Judaism teaches that one must bless God at the moment of daylight, but defining daylight is a tricky question.

A rabbi, testing his disciples, asked, “How does one know the precise moment when the night disappears and the day dawns — the moment when one must bless God for the creation of light?” One disciple said, “When from afar one can distinguish between a palm tree and a fig tree.” “No,” replied the rabbi.

Another responded, “When from afar one can distinguish between a dog and a goat.” “No,” again said the rabbi.

“Then tell us when! When does the moment come when we must bless God for the creation of light?” the disciples asked impatiently. The rabbi paused and then replied, ‘When from afar, in seeing a man, you recognize him as your brother, because then the night that was in your soul disappears and both your heart and his are filled with light.’”

The phrase “too exhausted” (vv 10, 21) occurs only in this chapter and nowhere else in the Bible. The Chinese have a saying for the condition of the men that stayed behind: “tendon, skin and energy spent.” 200 of the 600 men were tired from three days of non-stop travel (v 1) and were drained from the weeping, the resentment and the pursuit. These men had strapped on their boots and swords for another fight. They tried their best to follow on, to ride on and to push on, but crossing the ravine was more than they could bear physically. They did not want to become a burden and a distraction to the fighting men. They were never weaklings, but imagine their surprise when they were labeled as failures after the victory was won.

A small but vocal minority among the 400 that fought across the ravine refused to share the spoils of war with the 200 that rested at the ravine. The troublemakers gave the 200 men the “no pay, no play” lecture and stated that they will not get a cent or thing. The spoil was a great amount of plunder (v 16), not just small pickings. The Amalekites did not only take from Ziklag, but also from land of the Philistines and other cities in Judah (v 16).

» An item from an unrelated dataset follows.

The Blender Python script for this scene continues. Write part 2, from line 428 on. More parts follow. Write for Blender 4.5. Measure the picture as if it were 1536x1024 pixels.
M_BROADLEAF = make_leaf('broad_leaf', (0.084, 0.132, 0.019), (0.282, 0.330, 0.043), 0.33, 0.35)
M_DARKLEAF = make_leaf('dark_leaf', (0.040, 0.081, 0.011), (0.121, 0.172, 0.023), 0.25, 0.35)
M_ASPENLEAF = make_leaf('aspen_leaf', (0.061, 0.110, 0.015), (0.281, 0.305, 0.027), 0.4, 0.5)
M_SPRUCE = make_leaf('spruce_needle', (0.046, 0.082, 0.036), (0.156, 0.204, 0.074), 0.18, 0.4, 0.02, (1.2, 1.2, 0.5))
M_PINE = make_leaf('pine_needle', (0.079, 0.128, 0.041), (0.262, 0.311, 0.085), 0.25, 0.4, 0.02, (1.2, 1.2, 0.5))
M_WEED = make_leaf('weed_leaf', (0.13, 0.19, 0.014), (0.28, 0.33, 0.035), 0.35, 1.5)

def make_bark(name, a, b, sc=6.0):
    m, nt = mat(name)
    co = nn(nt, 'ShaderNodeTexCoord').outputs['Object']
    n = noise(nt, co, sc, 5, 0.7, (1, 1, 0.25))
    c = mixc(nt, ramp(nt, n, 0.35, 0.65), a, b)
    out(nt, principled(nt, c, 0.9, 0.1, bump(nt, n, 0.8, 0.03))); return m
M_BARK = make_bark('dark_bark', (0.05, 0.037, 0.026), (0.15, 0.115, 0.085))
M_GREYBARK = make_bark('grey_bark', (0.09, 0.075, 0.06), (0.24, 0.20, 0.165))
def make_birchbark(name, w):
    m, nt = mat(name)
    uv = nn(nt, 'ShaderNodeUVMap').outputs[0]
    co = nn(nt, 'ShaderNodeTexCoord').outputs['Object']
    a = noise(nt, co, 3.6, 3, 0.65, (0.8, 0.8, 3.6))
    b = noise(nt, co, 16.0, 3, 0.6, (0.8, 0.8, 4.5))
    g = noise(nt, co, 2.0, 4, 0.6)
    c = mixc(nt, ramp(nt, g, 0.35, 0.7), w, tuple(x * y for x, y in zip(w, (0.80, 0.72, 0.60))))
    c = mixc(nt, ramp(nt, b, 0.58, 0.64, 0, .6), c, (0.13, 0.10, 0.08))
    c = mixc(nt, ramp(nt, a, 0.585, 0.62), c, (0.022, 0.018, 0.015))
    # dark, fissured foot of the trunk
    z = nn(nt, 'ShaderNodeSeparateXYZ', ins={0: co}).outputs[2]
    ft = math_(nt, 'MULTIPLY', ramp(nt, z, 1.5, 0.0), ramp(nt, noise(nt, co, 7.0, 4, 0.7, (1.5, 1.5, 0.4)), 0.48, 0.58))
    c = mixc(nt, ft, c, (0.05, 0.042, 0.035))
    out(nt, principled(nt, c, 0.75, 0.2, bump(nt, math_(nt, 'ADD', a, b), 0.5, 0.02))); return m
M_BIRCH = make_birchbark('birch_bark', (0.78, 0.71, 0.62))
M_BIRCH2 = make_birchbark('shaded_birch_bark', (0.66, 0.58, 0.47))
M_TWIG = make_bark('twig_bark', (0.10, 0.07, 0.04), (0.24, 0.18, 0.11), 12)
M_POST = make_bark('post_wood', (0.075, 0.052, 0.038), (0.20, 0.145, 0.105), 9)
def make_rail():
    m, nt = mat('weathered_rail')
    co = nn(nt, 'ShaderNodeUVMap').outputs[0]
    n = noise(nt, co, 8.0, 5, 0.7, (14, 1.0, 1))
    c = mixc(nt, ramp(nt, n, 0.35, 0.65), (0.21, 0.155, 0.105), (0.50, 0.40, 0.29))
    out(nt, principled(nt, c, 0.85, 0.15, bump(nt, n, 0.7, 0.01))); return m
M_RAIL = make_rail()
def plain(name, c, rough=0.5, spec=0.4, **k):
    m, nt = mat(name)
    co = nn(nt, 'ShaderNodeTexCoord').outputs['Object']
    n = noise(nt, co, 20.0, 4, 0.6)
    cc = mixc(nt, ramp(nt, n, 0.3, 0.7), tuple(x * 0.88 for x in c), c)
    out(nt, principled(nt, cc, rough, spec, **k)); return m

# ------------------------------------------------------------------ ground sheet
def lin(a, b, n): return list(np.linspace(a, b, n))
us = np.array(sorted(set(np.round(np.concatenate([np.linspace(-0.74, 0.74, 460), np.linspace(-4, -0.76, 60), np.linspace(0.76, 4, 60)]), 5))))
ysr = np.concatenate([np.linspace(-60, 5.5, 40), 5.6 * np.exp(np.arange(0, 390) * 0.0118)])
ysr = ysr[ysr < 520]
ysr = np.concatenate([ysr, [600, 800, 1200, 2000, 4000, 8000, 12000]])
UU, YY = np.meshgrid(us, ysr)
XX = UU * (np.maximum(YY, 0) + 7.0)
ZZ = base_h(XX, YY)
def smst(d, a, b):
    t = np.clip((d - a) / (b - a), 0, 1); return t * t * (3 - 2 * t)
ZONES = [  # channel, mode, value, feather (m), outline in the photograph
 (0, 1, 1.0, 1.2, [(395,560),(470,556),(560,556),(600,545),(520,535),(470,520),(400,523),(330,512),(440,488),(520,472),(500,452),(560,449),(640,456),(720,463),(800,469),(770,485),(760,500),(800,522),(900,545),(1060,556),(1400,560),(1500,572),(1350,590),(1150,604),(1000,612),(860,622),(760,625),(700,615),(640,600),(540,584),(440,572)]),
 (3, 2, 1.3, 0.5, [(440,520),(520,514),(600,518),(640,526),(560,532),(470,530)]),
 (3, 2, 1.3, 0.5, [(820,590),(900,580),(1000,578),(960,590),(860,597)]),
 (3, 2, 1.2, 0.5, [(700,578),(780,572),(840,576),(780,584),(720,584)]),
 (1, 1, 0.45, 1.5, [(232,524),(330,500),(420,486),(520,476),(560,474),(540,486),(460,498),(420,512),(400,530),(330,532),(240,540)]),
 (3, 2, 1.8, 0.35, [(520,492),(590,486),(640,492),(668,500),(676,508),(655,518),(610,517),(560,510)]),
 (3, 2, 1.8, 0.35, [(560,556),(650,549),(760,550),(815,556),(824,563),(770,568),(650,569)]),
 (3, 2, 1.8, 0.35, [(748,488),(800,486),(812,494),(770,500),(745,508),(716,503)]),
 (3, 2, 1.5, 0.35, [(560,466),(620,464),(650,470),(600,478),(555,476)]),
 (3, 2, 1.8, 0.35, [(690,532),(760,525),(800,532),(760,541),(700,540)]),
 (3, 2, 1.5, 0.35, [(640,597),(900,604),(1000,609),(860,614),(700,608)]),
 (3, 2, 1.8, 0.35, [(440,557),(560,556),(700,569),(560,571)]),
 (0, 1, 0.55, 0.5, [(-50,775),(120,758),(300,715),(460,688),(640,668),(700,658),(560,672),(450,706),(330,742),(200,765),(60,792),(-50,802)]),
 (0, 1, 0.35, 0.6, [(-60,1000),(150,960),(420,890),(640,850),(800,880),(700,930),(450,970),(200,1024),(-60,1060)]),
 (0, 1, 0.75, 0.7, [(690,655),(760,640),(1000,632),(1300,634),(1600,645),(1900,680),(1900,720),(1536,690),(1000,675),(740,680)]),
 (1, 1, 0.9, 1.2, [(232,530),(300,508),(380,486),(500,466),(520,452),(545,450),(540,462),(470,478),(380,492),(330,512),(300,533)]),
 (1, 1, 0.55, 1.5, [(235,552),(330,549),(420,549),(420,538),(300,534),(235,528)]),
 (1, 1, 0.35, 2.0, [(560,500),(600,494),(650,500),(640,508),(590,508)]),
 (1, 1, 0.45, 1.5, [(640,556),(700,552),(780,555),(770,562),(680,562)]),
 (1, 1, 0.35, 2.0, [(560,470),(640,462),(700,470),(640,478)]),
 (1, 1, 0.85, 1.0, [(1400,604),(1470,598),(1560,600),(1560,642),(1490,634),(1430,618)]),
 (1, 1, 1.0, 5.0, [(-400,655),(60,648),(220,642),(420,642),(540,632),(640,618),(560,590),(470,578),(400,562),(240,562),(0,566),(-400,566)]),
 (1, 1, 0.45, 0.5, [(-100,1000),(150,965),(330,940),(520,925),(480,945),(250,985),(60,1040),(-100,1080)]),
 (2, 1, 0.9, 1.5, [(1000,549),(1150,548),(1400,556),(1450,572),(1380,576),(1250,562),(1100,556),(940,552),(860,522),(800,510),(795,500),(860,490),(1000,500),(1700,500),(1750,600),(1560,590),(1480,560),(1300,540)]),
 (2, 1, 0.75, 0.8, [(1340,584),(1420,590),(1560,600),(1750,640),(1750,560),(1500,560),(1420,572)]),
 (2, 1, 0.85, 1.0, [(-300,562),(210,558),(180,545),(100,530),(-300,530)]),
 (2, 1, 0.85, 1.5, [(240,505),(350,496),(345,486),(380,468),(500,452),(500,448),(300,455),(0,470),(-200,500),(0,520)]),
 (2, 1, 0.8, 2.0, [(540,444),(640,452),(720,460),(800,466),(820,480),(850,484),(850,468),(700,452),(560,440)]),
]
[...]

David could not allow the culture of condemnation, criticism and cross-examination to continue, and had to change the climate into a healthy, positive, livable one. He argued that what they escaped, what they savaged and what they added were a gift from God (v 23). The 200 had done their best, stood the test and acted in faith. They were by the supplies from dusk until the evening of the next day’s battle (v 17).

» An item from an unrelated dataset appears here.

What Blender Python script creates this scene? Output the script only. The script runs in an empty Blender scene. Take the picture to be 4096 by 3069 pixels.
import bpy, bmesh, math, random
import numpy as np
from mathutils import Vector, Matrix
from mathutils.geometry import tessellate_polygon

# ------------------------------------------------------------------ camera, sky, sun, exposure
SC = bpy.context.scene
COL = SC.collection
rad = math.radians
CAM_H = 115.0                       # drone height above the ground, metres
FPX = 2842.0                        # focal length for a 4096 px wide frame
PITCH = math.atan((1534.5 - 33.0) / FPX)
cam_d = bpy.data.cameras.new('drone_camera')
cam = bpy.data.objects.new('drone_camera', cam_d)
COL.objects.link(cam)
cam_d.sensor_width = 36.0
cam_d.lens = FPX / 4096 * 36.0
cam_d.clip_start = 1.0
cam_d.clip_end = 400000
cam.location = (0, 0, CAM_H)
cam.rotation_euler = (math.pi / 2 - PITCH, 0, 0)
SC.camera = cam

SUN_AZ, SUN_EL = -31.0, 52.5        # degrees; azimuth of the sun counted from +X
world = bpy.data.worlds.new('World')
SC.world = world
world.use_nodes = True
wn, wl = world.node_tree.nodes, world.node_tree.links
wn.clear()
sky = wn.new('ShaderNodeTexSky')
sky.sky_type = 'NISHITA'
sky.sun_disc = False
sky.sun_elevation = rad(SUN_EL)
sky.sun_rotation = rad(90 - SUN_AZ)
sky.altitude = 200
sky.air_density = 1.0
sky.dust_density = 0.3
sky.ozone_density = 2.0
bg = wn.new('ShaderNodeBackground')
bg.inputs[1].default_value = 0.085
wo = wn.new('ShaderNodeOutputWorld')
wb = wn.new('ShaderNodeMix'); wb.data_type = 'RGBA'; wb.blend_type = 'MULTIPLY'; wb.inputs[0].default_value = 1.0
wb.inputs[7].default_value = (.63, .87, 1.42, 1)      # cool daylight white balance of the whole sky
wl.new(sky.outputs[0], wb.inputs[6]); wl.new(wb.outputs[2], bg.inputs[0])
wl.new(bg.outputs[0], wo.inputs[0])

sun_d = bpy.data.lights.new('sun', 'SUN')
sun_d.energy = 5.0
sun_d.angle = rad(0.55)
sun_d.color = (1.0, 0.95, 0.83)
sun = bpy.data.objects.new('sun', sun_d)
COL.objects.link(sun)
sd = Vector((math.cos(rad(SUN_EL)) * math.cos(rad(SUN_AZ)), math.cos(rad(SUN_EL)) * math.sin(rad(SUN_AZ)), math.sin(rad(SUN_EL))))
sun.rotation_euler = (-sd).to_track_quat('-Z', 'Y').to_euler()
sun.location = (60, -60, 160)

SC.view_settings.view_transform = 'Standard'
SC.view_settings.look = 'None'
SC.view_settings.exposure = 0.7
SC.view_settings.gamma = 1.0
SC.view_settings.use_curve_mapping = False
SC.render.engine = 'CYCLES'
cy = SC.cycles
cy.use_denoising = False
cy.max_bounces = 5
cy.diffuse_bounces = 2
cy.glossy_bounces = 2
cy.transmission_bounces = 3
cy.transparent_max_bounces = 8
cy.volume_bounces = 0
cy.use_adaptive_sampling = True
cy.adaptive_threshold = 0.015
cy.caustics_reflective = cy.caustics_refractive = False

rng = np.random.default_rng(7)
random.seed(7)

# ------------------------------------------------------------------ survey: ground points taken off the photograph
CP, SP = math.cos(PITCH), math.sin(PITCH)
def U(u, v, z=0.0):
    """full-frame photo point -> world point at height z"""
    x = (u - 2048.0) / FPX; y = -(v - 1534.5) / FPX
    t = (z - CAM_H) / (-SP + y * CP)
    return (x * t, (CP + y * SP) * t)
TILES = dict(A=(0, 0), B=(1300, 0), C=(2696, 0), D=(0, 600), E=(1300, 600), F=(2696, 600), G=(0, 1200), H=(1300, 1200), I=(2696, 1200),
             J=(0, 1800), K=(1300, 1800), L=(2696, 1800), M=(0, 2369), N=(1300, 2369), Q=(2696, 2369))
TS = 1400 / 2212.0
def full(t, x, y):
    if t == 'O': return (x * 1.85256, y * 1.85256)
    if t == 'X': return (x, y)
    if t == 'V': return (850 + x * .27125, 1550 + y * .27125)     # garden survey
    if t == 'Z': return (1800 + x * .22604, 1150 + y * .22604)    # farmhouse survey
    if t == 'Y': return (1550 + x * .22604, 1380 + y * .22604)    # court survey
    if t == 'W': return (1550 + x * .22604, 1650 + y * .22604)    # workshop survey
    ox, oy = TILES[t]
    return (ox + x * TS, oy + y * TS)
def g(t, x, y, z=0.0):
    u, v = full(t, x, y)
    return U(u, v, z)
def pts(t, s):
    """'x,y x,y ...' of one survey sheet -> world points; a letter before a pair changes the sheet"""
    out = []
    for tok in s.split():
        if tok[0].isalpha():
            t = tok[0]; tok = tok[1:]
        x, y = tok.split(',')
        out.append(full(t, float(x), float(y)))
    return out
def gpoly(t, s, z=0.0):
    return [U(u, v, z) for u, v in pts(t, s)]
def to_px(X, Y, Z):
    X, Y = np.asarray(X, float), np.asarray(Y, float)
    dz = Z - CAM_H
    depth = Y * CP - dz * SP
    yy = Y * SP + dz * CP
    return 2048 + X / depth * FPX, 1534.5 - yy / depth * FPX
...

Eventually, David generously shared the great spoil of animals, food and treasures not only among his men but also to the elders of Judah (v 26). People who lived to the north in Bethel and to the south in Ramoth Negev, Jerahmeelites and Kenites, too, received a gift. People lived in the mountains and across the river were not excluded. David shared with people of the shores and in the plains. In the process, he taught them an important lesson about not excluding others or glorifying oneself or his men, but including others and glorifying God (v 26).

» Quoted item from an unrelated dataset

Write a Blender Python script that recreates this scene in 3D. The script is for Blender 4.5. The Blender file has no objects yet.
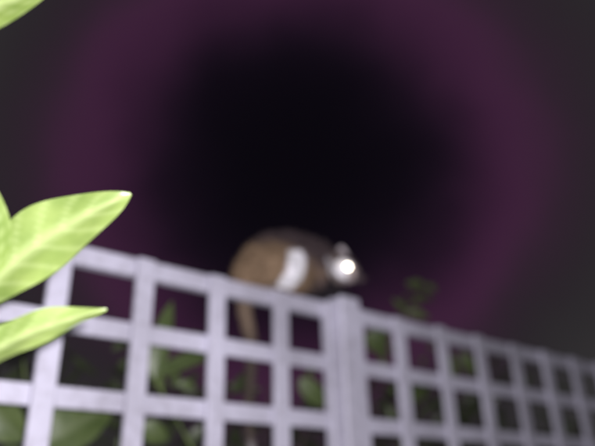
import bpy, bmesh, math, random
from mathutils import Vector, Matrix, noise
from mathutils.bvhtree import BVHTree
random.seed(7)
S=bpy.context.scene
H=1.45
C=Vector((.115,1.767,H+.532))          # fence post / top rail centre
D=Vector((.766,.643,0)); N=Vector((-.643,.766,0)); Z=Vector((0,0,1))
def W(a,n,z): return C+D*a+N*n+Z*z     # fence coordinates -> world

# ---------------- helpers ----------------
def empty(name,loc=(0,0,0)):
    e=bpy.data.objects.new(name,None); S.collection.objects.link(e); e.location=loc; return e
def link(name,me,parent=None,mat=None):
    o=bpy.data.objects.new(name,me); S.collection.objects.link(o)
    if parent:
        o.parent=parent; o.matrix_parent_inverse=Matrix.Translation(parent.location).inverted()
    if mat: me.materials.append(mat)
    return o
def newmat(name):
    m=bpy.data.materials.new(name); m.use_nodes=True
    nt=m.node_tree; b=nt.nodes['Principled BSDF']; return m,nt,b
def box(bm,center,ax,ay,az,sx,sy,sz,bev=0.003):
    vs=[]
    for i in (-1,1):
        for j in (-1,1):
            for k in (-1,1):
                vs.append(bm.verts.new(center+ax*(i*sx/2)+ay*(j*sy/2)+az*(k*sz/2)))
    idx=[(0,1,3,2),(4,6,7,5),(0,4,5,1),(2,3,7,6),(0,2,6,4),(1,5,7,3)]
    fs=[bm.faces.new([vs[q] for q in f]) for f in idx]
    es=set()
    for f in fs: es.update(f.edges)
    if bev: bmesh.ops.bevel(bm,geom=list(es),offset=bev,segments=1,affect='EDGES')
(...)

Conclusion: Do you seek God’s guidance under all circumstances, show God’s grace at all times, and share God’s generosity to all people? A line from the movie “The Princess Bride” says: “Life is pain. Anyone who says differently is selling you something.” Life is not a crystal ball, a Hollywood ending, or a safety net. It is a school of hard knocks and even cheap shots. Jesus said, “Come to me, all you who are weary and burdened, and I will give you rest. Take my yoke upon you and learn from me, for I am gentle and humble in heart, and you will find rest for your souls. For my yoke is easy and my burden is light” (Matt 11:28-30). Is your concern about how you get into a situation or what you can get out of it? Is your focus on what you hear about or who to listen to? Is your priority on how people behave or how you conduct yourself?